Beneficial Exercise/Play and Training Routines

As a mixed breed with intelligent and working dogs in their lineage, Golden Mountain Doodles benefit from an environment that offers consistent exercise, play, basic training, and stimulating toys. A GMD owner should take all of this into consideration when setting up an environment and a routine for their dog.

Daily training sessions, as short as 5-10 minutes, are helpful, even if the only commands your dog knows are “come,” “sit,” and “stay.” Putting them through a few paces helps them feel productive and goes a long way in reducing undesirable behaviors.

Many dogs enjoy fetch, Frisbee, or ball, and can expend a lot of energy quickly with an impromptu play session. (We offer some suggestions for recommended play toys if you’re looking.)

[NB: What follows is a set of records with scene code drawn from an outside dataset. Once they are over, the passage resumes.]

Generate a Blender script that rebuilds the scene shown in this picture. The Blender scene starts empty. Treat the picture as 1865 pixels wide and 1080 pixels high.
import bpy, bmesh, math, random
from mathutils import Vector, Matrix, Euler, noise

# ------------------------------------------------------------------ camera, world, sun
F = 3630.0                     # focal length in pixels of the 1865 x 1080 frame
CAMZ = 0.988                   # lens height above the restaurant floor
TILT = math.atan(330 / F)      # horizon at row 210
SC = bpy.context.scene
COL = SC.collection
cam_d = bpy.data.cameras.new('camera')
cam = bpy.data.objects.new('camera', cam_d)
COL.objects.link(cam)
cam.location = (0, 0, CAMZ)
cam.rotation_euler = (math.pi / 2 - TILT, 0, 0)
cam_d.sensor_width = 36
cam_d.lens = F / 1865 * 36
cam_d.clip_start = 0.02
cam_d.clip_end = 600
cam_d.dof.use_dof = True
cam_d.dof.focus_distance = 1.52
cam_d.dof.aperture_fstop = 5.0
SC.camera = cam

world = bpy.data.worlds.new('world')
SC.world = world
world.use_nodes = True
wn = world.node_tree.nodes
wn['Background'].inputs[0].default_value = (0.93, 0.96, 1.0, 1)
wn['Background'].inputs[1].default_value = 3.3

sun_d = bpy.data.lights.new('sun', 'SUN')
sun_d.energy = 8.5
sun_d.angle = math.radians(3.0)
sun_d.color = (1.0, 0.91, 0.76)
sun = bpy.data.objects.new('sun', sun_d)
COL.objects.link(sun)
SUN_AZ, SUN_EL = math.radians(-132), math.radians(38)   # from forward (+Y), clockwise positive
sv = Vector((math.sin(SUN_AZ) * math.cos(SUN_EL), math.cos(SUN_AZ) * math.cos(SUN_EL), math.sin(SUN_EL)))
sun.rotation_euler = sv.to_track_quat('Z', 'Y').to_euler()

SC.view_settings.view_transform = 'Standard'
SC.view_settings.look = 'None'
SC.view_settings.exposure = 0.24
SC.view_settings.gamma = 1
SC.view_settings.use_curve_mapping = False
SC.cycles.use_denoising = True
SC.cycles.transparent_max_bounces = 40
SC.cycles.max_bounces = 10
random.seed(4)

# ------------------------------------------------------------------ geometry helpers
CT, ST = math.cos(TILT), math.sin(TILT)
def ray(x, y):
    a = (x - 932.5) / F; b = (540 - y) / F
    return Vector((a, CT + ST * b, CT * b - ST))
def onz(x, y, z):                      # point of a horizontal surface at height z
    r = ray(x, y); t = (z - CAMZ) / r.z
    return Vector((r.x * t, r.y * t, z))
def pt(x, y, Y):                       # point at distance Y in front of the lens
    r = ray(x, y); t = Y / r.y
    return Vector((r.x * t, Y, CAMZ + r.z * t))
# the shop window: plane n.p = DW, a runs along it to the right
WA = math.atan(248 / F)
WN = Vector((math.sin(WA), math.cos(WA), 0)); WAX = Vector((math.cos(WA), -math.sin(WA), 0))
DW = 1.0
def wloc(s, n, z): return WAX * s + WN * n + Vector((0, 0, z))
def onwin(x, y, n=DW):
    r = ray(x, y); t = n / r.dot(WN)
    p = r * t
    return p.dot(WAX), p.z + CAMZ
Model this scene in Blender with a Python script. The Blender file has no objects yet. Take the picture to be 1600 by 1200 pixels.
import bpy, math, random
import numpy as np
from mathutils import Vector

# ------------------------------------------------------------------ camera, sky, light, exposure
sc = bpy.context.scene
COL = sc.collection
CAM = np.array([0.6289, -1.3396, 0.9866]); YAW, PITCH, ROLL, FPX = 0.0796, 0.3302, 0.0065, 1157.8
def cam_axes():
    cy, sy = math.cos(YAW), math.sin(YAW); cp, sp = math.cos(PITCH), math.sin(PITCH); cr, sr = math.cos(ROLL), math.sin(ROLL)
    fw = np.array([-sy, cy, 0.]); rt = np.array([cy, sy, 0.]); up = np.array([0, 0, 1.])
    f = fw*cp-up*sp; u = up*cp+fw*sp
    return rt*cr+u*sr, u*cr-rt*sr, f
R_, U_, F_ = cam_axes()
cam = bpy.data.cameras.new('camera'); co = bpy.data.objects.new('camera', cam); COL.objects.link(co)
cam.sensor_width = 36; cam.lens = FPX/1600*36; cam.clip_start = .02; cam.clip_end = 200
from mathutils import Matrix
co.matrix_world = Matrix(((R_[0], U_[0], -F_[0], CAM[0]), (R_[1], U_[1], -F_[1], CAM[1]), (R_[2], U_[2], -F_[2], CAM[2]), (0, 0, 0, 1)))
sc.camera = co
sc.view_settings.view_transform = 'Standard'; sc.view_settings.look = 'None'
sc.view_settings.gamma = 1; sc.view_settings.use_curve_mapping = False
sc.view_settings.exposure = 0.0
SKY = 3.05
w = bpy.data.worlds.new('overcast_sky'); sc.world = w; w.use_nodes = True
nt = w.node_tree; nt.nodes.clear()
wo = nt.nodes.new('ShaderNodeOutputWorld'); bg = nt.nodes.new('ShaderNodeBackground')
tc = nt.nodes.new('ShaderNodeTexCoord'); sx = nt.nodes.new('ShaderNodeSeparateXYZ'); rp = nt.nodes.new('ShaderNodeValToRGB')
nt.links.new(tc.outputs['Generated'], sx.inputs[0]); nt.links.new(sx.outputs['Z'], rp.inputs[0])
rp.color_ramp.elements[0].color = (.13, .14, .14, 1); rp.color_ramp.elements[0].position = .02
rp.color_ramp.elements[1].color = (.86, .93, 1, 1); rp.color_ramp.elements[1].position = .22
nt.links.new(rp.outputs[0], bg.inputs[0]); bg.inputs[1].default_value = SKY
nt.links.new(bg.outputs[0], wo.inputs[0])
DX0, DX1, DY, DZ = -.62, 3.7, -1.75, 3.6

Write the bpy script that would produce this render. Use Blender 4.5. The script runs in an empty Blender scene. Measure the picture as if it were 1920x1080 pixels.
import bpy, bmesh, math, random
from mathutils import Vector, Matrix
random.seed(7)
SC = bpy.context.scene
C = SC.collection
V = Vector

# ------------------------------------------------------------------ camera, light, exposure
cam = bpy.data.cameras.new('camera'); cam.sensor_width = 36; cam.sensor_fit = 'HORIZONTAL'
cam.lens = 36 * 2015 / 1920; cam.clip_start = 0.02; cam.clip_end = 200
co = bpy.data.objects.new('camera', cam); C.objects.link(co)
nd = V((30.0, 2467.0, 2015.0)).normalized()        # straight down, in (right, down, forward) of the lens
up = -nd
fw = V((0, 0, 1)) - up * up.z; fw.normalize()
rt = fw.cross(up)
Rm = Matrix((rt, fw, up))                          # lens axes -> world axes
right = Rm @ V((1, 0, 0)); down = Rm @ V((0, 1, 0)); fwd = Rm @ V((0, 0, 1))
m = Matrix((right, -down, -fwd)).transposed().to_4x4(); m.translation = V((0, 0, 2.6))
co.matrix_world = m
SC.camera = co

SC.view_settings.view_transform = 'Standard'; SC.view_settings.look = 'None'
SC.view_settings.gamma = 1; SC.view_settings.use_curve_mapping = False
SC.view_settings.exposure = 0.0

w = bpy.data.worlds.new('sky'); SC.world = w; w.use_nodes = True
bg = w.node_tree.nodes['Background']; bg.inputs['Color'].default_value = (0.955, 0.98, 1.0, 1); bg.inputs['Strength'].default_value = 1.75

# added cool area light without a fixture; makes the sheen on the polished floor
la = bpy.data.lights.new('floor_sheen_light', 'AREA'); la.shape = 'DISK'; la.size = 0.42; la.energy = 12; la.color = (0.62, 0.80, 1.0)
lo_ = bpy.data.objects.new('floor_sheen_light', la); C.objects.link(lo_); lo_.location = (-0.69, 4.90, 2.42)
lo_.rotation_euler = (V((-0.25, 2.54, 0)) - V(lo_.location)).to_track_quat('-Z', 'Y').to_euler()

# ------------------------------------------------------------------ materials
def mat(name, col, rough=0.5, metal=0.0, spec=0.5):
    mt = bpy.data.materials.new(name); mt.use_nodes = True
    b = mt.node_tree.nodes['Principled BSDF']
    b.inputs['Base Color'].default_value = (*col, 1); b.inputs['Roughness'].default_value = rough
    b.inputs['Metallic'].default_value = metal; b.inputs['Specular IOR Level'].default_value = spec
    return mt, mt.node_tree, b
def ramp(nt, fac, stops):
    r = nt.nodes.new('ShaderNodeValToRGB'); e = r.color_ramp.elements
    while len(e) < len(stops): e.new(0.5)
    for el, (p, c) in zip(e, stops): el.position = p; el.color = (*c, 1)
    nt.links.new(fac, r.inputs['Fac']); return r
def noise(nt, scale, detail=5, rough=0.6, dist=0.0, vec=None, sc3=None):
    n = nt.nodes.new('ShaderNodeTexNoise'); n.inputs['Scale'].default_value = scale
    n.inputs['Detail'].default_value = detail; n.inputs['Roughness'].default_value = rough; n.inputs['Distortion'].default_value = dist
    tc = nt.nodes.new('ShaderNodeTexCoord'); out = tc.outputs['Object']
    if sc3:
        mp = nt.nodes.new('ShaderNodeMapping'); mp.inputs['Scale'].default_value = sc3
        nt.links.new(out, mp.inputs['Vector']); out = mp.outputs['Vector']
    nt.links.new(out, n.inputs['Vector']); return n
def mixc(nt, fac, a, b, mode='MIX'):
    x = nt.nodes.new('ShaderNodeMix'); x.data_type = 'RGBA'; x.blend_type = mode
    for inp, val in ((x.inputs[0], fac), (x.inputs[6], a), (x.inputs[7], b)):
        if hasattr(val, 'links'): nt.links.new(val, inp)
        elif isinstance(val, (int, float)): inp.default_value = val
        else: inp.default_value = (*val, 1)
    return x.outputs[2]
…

A fenced yard can give a dog space to roam, but the social aspect of taking a walk appeals to some dogs more than romping around an empty yard alone. Be sure your dog gets targeted exercise each day. The recommended amount varies, but at least 30 minutes in the morning and evening is a suggested minimum. If you are going to leave your dog for an extended period, a play period or walk just before leaving can help limit any anxious or destructive behaviors when your dog is alone.

Chew toys provide a great deal of stimulation for dogs, as do slow feeders, lick mats, and other food-based activities.  Offer your dog a variety of toys for chewing and for more active play, as well as those that promote mental stimulation. However, remember that a dog with too many options can quickly become over-stimulated or end up unable to choose or appreciate a specific toy. You may want to rotate chew and play toys to keep things fresh for your puppy.

Providing the best possible environment for your GMD goes a long way in minimizing stressors and ensuring that your dog is a happy, healthy companion pet for many years to come.